Woman Reveals How A Guardian Angel Stranger Saved Her On The Subway

Most women have had enough frightening experiences with men to know that staying aware and vigilant is the key to survival and safety.

But being aware of such a situationeven while in a crowded, public area—does not always make it easier to escape. Sometimes we need a little help. And sometimes, total strangers recognize that.

That’s what happened to u/strawberry_luv, who recently shared her story to the r/TwoXChromosomes subreddit. Titled “Thank you to the guy on subway who could read my body language,” the experience is both terrifying and hopeful; a glimpse into the terror women experience on a daily basis, and another into the good still present in the world.

The story starts with an everyday situation that escalates fast.

I got on the 1 train here, and a man got on after me. (this happens everywhere) I had my keys between my hands but barely noticeable because this guy has been standing behind me the whole 6 minutes i waited for the train. (calling me baby etc,) I sat down and he sat over me holding the bar. and I felt so anxious like throwing up so I stood up near a bunch of other people holding the rail.

A total stranger sees OP’s discomfort, and decides to step in by pretending he recognized her and that they were heading to the same place.

Then this guy says to me “hey lauren. you going to jeffs dinner party too?” i was confused for a sec because he was staring at me and my name isn’t lauren. it took me like 10 seconds to even realize what he was doing. i said yeah. and he said ‘perfect timing we can walk together. what stop were you going to get off on” and I told him.

The stranger took his kindness and concern one step further, and then another.

then he says look what jeff texted me and handed me the notes app which had ‘are you ok?’ and he kind of moved to side so i could write in it. I told him this guy was following me. He ended up getting off my stop with me and walked me all the way to my friends apartment. When he was suppose to get off at 103. The guy soon left mostly because this guy was way bigger than him thankfully.

Like many other women in her situation, OP froze up. She voiced her gratefulness to the man who helped her, who she calls Michael.

I have never been in a spot like that and I always told myself what I’d do in a situation like that but I just froze and shut down. I am so thankful men like him are out there and aware of situations like that. In New York most people really keep to themselves so thank you very much Michael. wherever you are. i am sorry i made you late. but you were like my guardian angel

The story resonated with other women, who shared their experiences in the comments:

Sometimes, even eye contact from a guy with a concerned/questioning expression on his face will make me feel like somebody has my back in that kind of situation. Him taking the extra step with you was an awesome thing to read.

—Abysha

Definitely. I had an older man approach me late at night, getting in my space and asking for money. He wouldn’t leave me alone. A young guy walking by made eye contact with me and stopped. He just stood nearby waiting until the creepy dude finally left.
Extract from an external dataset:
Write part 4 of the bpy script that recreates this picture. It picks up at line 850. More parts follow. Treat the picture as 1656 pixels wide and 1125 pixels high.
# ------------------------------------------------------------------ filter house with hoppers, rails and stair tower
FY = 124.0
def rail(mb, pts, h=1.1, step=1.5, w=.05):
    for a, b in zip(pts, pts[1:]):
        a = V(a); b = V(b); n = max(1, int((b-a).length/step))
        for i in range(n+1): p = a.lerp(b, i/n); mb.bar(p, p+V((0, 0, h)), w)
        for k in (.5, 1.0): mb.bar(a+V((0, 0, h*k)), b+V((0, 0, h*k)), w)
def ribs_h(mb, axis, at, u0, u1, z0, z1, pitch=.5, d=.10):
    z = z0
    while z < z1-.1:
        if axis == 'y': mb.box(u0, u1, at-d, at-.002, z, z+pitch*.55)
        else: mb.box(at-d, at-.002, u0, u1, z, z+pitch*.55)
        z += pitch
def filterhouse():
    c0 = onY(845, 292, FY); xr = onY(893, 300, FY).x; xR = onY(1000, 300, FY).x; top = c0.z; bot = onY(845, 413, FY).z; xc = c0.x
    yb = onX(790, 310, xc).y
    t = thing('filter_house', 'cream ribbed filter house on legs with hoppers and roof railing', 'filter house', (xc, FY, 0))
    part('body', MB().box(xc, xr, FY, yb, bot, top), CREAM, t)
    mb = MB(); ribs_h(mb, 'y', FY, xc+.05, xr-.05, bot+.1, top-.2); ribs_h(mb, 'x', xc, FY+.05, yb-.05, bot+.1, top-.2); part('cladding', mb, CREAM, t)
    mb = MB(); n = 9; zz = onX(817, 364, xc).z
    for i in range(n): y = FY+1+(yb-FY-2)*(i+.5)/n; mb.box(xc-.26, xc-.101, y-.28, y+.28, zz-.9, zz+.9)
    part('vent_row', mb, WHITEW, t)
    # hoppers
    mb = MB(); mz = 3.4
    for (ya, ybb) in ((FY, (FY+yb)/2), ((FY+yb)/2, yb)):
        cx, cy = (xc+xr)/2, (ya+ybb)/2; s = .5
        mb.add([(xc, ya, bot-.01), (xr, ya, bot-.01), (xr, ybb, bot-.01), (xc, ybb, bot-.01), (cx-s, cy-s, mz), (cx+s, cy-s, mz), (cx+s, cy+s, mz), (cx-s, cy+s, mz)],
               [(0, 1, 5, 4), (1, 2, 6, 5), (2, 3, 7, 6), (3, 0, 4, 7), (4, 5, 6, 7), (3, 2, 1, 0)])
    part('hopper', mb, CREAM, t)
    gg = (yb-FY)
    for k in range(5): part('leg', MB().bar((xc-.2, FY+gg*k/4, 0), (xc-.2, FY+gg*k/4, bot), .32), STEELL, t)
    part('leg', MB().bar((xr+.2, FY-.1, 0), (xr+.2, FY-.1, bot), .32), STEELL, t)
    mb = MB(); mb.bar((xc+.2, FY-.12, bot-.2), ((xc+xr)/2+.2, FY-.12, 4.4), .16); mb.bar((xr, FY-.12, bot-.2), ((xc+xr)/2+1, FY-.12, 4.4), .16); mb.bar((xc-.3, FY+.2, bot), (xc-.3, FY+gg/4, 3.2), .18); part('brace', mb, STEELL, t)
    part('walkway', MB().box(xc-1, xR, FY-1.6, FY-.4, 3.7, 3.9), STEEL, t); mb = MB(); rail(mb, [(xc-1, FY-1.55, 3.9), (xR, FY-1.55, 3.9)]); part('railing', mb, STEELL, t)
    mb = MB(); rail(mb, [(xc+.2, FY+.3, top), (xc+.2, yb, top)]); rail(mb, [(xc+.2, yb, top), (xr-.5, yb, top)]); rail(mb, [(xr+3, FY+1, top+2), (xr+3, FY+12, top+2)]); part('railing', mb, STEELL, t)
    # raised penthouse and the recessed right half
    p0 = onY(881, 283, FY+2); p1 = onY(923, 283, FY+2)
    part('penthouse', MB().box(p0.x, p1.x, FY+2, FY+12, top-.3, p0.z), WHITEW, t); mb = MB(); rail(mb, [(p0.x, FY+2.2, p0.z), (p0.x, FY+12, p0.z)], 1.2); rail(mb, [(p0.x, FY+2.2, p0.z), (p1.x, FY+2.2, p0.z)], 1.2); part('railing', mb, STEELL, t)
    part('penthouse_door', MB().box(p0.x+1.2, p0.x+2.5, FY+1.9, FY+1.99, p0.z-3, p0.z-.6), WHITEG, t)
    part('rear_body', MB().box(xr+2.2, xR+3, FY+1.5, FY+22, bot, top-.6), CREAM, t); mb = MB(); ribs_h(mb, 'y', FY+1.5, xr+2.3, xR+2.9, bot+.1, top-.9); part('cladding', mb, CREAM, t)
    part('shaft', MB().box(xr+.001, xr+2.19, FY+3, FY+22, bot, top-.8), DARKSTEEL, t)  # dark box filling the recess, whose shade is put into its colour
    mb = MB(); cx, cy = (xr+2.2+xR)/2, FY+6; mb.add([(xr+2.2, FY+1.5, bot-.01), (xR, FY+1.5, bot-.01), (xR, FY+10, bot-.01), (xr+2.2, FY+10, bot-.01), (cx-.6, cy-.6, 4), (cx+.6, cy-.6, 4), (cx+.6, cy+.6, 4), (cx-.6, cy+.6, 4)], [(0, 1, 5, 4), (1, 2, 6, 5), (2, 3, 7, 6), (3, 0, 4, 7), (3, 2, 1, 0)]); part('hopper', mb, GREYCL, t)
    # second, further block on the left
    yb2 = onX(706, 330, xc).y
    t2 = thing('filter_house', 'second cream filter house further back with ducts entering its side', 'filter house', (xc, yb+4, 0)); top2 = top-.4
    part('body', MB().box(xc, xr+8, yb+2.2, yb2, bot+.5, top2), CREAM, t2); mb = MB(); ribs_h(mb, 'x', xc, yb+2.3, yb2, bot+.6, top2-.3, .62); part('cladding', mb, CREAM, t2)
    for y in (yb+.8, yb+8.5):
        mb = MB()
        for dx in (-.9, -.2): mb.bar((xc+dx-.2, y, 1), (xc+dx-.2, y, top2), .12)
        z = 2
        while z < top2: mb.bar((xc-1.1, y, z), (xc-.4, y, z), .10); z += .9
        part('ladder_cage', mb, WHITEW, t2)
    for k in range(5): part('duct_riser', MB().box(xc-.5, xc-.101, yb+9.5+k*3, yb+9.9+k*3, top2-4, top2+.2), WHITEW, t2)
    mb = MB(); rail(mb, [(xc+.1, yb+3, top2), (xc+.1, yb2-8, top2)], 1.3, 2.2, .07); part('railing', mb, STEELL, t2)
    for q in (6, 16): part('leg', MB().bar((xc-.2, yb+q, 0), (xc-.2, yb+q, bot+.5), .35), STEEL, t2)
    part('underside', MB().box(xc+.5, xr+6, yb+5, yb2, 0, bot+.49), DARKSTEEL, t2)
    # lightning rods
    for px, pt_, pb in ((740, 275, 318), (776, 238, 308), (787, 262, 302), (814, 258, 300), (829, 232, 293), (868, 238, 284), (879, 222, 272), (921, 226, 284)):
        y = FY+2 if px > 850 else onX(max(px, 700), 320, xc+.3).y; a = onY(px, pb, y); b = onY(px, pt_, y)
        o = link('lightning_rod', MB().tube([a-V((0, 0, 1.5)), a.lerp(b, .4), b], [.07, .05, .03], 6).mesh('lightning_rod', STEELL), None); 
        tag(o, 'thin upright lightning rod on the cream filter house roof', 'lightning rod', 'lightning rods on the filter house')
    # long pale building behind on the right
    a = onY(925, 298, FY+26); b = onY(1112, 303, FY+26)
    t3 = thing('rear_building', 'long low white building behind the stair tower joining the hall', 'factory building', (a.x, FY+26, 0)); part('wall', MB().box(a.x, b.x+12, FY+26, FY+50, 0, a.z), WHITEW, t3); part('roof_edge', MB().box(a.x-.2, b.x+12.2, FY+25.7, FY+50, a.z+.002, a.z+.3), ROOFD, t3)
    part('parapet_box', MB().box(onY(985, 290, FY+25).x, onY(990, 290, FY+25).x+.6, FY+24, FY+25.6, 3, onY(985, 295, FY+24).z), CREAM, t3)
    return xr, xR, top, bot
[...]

Then he made eye contact again, nodded and continued on his way.

I went from “oh shit” to “ok, someone has my back”. I think he handled that situation perfectly and it made me so happy knowing there are decent people who will take the time to make sure a stranger is okay. I was just sorry I never got to thank him.

You will probably never read this, random dude, but thank you!

—ion_mighty

Something like this just happened to me. I was standing at the bus stop and a clearly troubled guy with a cane came up and stood beside me, he seemed very angry. I’m pregnant so I noped right out of there and went and stood away from him.

He comes screaming after me and pointing his cane at me and banging it on the nearby trash can. All the while he’s yelling that I ruin his day everyday. I was scared but trying to remain calm and asked him to stop several times. Then suddenly this guy appears beside me and just looks at me and says “you ok?”

The screaming guy saw him and walked away. That guy stood calmly beside me until my bus came and when I left he said “I hope your day gets better.” I was and am so thankful for him.

—lomo2785

In Argentina, women have started organizing a network of women that are available to help women in these situations. We identify each other by wearing a purple ribbon on our wrist. It’s really spread out to many other countries and is making women feel more empowered in the streets.

—danshu83

I was on a crowded subway once, and everyone was standing close. I guess a guy was rubbed up behind me more than he should have been and Ididn’t really notice.

I got off at my stop and some cop that I guess was off duty came up and asked me if I had known the guy standing behind me. (He told me he was a cop)

Then snapped at me to be more careful. Part of me is grateful he said something, but part of me is frustrated how he approached confronting me. Good guy looking out for you!

—Kinkwhatyouthink

The most important takeaway here being that one person really can make all the difference.

The best and the worst all in one go. This is fantastic and terrible to hear all at once and I’m glad you made it out safely.

Just a perfect example that it’s never a blanket. It’s all down to individuals. Thanks to the person to helped you out!